* _EXERCISE_
Extract the full listing below without altering a single character.

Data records

+===+

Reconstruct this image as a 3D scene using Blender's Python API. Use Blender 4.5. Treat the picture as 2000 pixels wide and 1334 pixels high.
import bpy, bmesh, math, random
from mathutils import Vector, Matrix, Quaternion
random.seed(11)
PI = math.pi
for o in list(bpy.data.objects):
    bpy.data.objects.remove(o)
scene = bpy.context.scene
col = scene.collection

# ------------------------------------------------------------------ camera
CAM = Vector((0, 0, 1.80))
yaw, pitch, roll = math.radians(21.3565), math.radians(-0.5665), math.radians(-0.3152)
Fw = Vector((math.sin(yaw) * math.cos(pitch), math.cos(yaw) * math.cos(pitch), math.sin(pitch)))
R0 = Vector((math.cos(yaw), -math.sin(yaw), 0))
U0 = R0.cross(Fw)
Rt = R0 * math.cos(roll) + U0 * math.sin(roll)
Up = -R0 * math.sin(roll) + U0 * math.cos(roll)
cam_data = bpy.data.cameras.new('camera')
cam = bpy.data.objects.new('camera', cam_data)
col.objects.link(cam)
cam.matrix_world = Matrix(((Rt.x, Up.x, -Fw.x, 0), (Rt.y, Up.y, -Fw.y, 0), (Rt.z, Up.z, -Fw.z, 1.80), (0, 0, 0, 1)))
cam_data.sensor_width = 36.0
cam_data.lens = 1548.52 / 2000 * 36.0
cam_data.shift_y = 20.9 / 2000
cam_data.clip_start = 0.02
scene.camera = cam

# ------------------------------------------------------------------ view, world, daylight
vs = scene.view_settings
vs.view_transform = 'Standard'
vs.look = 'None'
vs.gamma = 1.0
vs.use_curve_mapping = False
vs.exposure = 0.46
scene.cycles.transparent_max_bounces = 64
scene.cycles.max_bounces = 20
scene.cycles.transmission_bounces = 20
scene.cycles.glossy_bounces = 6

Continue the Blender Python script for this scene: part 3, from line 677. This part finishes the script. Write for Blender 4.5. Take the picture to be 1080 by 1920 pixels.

+===+

* _FINAL RESULT_
Reconstruct this image as a 3D scene using Blender's Python API. Use Blender 4.5. Treat the picture as 2000 pixels wide and 1334 pixels high.
import bpy, bmesh, math, random
from mathutils import Vector, Matrix, Quaternion
random.seed(11)
PI = math.pi
for o in list(bpy.data.objects):
    bpy.data.objects.remove(o)
scene = bpy.context.scene
col = scene.collection

# ------------------------------------------------------------------ camera
CAM = Vector((0, 0, 1.80))
yaw, pitch, roll = math.radians(21.3565), math.radians(-0.5665), math.radians(-0.3152)
Fw = Vector((math.sin(yaw) * math.cos(pitch), math.cos(yaw) * math.cos(pitch), math.sin(pitch)))
R0 = Vector((math.cos(yaw), -math.sin(yaw), 0))
U0 = R0.cross(Fw)
Rt = R0 * math.cos(roll) + U0 * math.sin(roll)
Up = -R0 * math.sin(roll) + U0 * math.cos(roll)
cam_data = bpy.data.cameras.new('camera')
cam = bpy.data.objects.new('camera', cam_data)
col.objects.link(cam)
cam.matrix_world = Matrix(((Rt.x, Up.x, -Fw.x, 0), (Rt.y, Up.y, -Fw.y, 0), (Rt.z, Up.z, -Fw.z, 1.80), (0, 0, 0, 1)))
cam_data.sensor_width = 36.0
cam_data.lens = 1548.52 / 2000 * 36.0
cam_data.shift_y = 20.9 / 2000
cam_data.clip_start = 0.02
scene.camera = cam

# ------------------------------------------------------------------ view, world, daylight
vs = scene.view_settings
vs.view_transform = 'Standard'
vs.look = 'None'
vs.gamma = 1.0
vs.use_curve_mapping = False
vs.exposure = 0.46
scene.cycles.transparent_max_bounces = 64
scene.cycles.max_bounces = 20
scene.cycles.transmission_bounces = 20
scene.cycles.glossy_bounces = 6

Continue the Blender Python script for this scene: part 3, from line 677. This part finishes the script. Write for Blender 4.5. Take the picture to be 1080 by 1920 pixels.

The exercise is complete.